A sharp calling card, writer-director Jon Watts’s Cop Car is an indie genre piece that’s short, simple, and builds to surprisingly intense suspense. It’s a darkly logical thriller set on the dusty outskirts of a small town out west, where we find two boys wandering away from home and into a whole lot of trouble. Watts, with co-writer Christopher D. Ford, makes a fine amalgamation of John Dahl’s neo-noir thrillers (like Red Rock West, The Last Seduction, and Joy Ride) and loping Grimm fairy tale logic. Two kids head off the beaten path where they find something they shouldn’t, an emblem of grown-up power that’ll cause them more trouble than it’s worth. They don’t know any better. They’re just kids, giddy with make-believe and magical thinking, fascinated by things they only know about from TV. When they find a cop car abandoned in the woods, of course they’re ready to explore. When they see keys in the ignition, and can’t see a cop in sight, they transgress, punishment inevitably following.

So we have two little pigs – “We’ll just tell ‘em we’re cops!” one boy says, ready to take their pretend up a notch to impersonation, unaware of how unlikely it is any adult would ever think 10-year-olds are police – attracting the attention of one very bad wolf. Danger and punishment takes the wolfish form of a crooked cop desperate to get his car back. You see, he left his car to take care of some shady business in the woods. When he emerges to find the theft, he’s livid, panicked, snapping into action. He simply must get the vehicle back before his colleagues realize what he’s been up to. The gleaming guns he holsters certainly don’t make the boys’ fates look safe. The cop is played by Kevin Bacon, in a performance of finely dried ham, all lean determination and eccentric intensity, like an inarticulate Coen brothers’ specter sprung from a madhouse.

The kids are equally unreal, or rather movie real. The young actors (James Freedson-Jackson and Hays Wellford) are an awkwardly perfect blend of childlike imagination and self-aware artifice, boys being boys being boys, as realistically frustrating as that sounds. They’re playfully vulgar, trading swear words back and forth in the opening scene like the language is a totem of adulthood to which they’re staking a claim. When they drive off in the cop car, they’re adding an element of palpable danger to their harmless run-away-from-home plans. It turns a stereotypical benign act of pre-teen rebellion into something very real, even before Bacon’s sweaty and grim visage enters the pursuit. I watched with a pit in my stomach as the kids explored the guns in the vehicle, or accidentally swerved across the centerline much to the concern of an approaching car. But the man chasing them seems just as deadly. This can’t end well.

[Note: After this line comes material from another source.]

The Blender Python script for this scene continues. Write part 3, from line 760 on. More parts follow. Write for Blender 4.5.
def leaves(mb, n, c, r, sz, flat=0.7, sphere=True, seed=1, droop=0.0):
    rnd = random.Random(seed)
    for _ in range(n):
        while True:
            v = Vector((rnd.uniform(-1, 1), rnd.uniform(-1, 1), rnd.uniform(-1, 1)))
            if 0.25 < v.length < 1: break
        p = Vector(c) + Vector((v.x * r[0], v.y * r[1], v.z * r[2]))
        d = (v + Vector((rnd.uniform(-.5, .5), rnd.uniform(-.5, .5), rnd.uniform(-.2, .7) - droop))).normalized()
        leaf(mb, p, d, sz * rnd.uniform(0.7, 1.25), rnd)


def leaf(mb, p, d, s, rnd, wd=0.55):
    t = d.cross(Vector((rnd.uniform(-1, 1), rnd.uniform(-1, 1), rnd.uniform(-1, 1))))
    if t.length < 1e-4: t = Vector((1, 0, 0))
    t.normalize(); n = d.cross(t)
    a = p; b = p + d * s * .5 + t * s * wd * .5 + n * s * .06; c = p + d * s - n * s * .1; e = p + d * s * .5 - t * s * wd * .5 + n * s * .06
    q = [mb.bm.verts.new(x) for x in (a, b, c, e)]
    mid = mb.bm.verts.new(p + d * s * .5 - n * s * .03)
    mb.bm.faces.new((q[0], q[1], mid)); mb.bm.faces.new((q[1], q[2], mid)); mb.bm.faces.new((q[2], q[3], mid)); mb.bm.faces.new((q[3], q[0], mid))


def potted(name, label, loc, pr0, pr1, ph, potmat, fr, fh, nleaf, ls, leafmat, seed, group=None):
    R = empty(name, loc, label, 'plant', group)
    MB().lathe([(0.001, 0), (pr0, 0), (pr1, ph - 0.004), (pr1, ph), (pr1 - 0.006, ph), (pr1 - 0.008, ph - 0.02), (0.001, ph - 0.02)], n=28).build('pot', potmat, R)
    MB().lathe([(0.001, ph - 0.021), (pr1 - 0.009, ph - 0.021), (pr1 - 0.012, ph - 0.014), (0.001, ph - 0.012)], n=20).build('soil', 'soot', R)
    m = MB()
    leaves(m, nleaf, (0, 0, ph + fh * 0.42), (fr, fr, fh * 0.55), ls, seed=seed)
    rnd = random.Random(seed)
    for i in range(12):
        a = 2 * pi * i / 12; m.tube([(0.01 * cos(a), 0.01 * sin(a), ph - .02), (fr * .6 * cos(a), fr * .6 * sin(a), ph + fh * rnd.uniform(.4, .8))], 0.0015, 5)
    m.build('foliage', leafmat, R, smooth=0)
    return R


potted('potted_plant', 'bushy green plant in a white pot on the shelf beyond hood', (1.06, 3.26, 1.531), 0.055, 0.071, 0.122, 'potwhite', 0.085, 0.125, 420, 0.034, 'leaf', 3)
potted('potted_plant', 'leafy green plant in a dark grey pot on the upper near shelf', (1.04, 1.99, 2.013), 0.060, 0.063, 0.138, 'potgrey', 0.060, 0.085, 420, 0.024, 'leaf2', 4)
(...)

By the time character actor Shea Whigham shows up as a desperate bloodied figure caught in the middle of the missing car conflict, the movie turns from a wandering boy’s adventure – like a filthier live action Disney – into a thin and taught thriller. It’s a chunk of beef jerky of a picture, dry and tough, unsatisfying compared to a richer meal, but containing a peculiar and not entirely unwelcome brisk salty snap. To belabor a metaphor that’s already straining, I’ll add that Watts and his cinematographers (Netflix’s Daredevil’s Matthew J. Lloyd and the “Turn Down for What” video’s Larkin Seiple) dress up humble aims in a slick package. A lovely visual sense of space culminates in a spectacularly photographed use of light in its final sequence, the lights of town appearing as a sudden beacon in the dark of night, as the final ramifications of climactic violence settles. This film is simple and straightforward, compelling and compact.